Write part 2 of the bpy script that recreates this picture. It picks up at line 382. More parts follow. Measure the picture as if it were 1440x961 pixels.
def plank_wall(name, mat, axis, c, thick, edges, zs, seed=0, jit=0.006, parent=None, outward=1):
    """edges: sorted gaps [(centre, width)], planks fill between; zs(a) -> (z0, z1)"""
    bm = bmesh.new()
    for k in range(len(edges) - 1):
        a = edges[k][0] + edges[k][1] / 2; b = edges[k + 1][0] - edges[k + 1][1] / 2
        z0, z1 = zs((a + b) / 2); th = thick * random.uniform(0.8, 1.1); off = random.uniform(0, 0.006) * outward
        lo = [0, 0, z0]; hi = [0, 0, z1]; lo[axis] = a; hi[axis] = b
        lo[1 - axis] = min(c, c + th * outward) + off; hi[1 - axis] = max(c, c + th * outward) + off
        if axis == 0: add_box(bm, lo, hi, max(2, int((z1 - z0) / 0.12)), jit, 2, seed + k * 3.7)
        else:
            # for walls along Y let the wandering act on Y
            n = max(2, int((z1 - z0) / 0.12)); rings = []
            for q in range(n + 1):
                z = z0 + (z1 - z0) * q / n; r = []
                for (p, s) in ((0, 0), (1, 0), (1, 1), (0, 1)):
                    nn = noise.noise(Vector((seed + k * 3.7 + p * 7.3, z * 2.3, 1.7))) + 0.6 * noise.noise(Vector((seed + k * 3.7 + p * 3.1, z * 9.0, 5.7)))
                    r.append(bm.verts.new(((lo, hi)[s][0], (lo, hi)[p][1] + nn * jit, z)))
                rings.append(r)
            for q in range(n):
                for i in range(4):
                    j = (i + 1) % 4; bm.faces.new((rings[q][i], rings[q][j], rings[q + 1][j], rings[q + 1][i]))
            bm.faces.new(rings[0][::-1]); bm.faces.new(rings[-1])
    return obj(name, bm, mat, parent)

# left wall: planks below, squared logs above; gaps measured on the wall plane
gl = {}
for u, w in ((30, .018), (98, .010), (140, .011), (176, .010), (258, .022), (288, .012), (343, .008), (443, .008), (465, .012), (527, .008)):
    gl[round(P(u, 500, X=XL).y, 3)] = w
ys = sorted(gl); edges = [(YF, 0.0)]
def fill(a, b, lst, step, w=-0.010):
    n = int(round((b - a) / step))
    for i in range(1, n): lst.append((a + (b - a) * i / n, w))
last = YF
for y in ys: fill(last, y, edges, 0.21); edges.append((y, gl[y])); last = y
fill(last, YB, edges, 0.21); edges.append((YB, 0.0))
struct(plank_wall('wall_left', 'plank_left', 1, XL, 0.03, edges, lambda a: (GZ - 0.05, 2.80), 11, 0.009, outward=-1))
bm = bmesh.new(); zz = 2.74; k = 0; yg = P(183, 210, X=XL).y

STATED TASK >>
Retype, exactly and only, the lines running from the one with "11, 0.009, outward=-1))" through the final line of the listing above.

FINISHED EXERCISE >>
struct(plank_wall('wall_left', 'plank_left', 1, XL, 0.03, edges, lambda a: (GZ - 0.05, 2.80), 11, 0.009, outward=-1))
bm = bmesh.new(); zz = 2.74; k = 0; yg = P(183, 210, X=XL).y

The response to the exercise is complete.